Rose wears white cowboy boots and an American flag T-shirt. To be sure, Americana is big in certain quarters of Glasgow’s Opry, and there’s a long-running BBC radio program dedicated to the musical genre, hosted by “Whispering” Bob Harris. But Rose, who isn’t called “wild” for nothing, takes her love of country to extremes. She’s willing to pursue her dream, even if it means leaving her children while she searches for stardom — solo — in Music City.
That dilemma provides the film’s emotional conflict, which takes place mostly between Rose, who sees her artistic success as benefiting everyone in the long run, and Rose’s mother, who believes that Lyle and Wynonna need their mother more than Rose needs fame and fortune. Making matters more complicated is the fact that Rose really can sing.

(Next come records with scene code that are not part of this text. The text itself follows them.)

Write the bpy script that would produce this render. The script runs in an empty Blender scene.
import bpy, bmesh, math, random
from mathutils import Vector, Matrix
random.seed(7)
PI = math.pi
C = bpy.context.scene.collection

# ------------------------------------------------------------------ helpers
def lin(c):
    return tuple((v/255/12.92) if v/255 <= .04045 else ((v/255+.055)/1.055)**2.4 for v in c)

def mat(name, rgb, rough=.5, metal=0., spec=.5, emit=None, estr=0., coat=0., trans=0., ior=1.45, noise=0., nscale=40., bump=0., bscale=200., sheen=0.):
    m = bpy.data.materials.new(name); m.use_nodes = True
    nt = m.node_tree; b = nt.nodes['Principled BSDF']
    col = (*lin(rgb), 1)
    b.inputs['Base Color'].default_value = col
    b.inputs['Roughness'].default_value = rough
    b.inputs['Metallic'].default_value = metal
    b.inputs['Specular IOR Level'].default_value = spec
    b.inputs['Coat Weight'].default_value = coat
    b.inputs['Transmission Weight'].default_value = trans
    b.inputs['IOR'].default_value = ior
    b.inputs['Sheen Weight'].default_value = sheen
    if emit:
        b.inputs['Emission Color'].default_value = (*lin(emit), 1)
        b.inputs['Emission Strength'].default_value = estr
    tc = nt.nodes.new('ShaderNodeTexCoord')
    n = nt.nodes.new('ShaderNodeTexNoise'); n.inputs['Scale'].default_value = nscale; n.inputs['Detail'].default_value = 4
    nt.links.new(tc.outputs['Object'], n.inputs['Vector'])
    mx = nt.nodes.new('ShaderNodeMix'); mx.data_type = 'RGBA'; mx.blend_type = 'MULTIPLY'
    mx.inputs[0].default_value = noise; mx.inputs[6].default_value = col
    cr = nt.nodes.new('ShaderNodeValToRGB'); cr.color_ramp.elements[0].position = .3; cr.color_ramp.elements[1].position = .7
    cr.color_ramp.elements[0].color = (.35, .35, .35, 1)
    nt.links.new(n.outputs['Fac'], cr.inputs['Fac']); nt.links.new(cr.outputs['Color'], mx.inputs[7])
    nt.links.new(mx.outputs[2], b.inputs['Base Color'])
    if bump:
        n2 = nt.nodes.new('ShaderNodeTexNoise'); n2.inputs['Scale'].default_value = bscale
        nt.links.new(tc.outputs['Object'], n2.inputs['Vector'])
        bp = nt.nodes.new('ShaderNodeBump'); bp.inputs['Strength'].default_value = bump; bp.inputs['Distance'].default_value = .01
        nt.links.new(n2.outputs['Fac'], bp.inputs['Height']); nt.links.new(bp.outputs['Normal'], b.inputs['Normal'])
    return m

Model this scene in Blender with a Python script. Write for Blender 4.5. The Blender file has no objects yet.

That’s the question that so many women artists with children confront — artists of all disciplines — and that fathers rarely do. It’s also a question that so many movies fail to explore as honestly as this one. When Rose meets a benefactor, a well-off woman who hires Rose as a housekeeper and who is poised to facilitate her trip to Nashville, it seems as if the movie is going to turn into the fairy tale we have seen before.
To its great credit, the movie turns left when you expect it to turn right, taking a route that is less well travelled, yet more plausible.